* _What is being asked_
From the entries below, list each line with "scene".

* _Records for this task_
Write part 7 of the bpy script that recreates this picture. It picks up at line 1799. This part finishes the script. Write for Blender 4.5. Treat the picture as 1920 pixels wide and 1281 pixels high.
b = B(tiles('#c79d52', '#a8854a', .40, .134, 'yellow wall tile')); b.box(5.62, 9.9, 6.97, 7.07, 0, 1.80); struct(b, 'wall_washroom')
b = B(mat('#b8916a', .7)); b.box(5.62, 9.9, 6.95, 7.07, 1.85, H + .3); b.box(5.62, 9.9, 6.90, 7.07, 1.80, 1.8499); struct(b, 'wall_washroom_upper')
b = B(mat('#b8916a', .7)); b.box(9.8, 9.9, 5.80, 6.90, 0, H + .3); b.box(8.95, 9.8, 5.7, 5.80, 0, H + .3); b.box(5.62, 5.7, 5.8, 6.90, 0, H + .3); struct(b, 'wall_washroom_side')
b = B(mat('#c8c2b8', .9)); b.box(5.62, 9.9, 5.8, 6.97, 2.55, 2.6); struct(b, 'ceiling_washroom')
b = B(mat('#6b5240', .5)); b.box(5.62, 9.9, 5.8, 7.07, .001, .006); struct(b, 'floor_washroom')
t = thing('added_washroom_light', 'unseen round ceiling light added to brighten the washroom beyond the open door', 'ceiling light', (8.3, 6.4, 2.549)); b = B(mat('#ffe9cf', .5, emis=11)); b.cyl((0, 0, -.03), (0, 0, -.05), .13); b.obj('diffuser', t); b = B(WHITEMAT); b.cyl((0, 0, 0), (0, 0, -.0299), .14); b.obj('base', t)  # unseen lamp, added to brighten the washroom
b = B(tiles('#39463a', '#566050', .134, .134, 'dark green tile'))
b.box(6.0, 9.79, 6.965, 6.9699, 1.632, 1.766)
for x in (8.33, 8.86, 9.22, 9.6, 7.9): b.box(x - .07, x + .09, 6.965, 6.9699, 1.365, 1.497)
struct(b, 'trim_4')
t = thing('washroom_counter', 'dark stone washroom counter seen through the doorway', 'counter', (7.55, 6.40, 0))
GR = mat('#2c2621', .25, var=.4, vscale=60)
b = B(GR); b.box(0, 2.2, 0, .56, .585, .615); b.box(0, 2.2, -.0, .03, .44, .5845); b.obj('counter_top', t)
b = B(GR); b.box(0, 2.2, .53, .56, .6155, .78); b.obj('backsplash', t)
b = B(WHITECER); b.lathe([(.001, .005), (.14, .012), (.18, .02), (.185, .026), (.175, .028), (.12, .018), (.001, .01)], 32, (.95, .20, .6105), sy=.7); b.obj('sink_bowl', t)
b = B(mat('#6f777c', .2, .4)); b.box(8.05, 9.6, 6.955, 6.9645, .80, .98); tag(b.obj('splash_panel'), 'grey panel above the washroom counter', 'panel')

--

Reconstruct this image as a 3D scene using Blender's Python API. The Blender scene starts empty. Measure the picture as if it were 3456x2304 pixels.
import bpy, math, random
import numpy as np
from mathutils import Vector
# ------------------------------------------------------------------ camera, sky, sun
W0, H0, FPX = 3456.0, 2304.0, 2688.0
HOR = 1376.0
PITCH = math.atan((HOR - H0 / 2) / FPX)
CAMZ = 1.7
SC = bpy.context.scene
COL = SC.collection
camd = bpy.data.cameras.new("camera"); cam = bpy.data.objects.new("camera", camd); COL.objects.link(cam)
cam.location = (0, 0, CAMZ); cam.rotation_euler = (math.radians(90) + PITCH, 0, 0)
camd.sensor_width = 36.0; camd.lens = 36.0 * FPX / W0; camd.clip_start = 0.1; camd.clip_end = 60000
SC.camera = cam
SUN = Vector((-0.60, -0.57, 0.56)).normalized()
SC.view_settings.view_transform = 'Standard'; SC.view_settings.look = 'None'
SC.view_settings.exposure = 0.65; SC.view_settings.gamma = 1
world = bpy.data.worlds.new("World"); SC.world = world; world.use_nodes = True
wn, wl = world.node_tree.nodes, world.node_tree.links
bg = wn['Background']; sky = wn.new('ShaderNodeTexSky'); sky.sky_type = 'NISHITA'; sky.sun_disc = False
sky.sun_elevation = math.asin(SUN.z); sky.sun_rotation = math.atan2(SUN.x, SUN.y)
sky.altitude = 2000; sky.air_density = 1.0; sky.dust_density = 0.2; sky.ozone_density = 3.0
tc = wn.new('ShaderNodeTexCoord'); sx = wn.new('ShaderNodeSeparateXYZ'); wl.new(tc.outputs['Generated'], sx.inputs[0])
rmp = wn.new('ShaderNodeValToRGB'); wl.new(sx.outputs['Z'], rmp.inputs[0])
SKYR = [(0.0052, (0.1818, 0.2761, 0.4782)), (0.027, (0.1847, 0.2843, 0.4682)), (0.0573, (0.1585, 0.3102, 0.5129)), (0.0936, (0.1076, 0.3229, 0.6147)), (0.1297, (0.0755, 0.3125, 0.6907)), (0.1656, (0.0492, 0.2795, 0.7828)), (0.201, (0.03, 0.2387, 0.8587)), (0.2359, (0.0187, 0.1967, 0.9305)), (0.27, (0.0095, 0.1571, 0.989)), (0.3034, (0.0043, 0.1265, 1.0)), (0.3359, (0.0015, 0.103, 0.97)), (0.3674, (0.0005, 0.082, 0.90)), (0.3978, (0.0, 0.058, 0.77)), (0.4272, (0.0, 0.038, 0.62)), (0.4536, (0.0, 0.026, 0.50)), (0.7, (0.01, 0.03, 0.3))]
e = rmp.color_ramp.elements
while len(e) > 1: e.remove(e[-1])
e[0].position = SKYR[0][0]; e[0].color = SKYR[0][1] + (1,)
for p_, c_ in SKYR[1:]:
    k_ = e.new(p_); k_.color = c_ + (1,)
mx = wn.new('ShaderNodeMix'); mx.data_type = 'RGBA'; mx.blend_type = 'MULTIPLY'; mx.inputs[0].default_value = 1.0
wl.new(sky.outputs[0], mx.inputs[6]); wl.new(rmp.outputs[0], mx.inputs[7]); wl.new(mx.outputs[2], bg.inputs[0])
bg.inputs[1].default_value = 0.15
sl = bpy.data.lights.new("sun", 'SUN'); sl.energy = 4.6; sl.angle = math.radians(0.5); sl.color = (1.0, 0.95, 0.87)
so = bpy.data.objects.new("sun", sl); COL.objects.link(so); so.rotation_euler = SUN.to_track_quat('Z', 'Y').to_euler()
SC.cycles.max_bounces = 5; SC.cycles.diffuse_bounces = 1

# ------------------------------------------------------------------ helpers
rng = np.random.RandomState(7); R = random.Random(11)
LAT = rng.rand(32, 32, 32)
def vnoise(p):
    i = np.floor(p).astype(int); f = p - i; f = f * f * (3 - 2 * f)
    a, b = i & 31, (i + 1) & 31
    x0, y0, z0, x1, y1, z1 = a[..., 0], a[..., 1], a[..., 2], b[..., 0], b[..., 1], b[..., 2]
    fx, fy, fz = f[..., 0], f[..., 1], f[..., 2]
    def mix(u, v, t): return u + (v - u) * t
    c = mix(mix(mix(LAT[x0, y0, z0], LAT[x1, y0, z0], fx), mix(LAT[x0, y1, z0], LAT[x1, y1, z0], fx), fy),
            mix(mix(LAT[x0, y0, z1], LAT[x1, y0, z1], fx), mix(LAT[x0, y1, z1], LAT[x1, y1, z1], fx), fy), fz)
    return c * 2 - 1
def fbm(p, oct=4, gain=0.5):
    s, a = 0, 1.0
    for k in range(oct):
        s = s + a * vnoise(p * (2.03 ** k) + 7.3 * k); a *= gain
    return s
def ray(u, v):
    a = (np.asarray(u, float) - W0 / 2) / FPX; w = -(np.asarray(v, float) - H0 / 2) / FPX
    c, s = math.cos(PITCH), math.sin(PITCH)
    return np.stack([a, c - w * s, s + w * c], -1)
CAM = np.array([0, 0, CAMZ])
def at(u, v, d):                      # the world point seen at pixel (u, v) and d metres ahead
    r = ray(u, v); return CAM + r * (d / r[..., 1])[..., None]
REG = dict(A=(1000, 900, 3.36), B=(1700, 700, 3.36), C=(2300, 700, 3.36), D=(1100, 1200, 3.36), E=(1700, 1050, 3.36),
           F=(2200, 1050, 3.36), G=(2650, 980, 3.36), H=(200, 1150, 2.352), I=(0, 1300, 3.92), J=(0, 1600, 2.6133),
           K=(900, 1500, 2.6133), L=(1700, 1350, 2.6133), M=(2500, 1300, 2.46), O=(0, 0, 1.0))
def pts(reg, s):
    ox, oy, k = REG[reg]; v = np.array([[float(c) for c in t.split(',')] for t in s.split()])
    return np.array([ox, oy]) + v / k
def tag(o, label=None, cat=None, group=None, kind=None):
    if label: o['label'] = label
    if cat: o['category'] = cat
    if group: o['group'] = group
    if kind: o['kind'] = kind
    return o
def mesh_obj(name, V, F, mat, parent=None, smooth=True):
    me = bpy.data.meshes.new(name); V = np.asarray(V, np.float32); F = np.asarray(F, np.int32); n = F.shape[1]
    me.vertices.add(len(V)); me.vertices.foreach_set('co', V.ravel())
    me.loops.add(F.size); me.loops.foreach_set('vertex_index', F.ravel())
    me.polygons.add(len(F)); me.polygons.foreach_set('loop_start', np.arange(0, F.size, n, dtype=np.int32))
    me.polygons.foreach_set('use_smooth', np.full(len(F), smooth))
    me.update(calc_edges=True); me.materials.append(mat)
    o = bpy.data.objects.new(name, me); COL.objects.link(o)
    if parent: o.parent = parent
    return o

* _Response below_
Reconstruct this image as a 3D scene using Blender's Python API. The Blender scene starts empty. Measure the picture as if it were 3456x2304 pixels.
SC = bpy.context.scene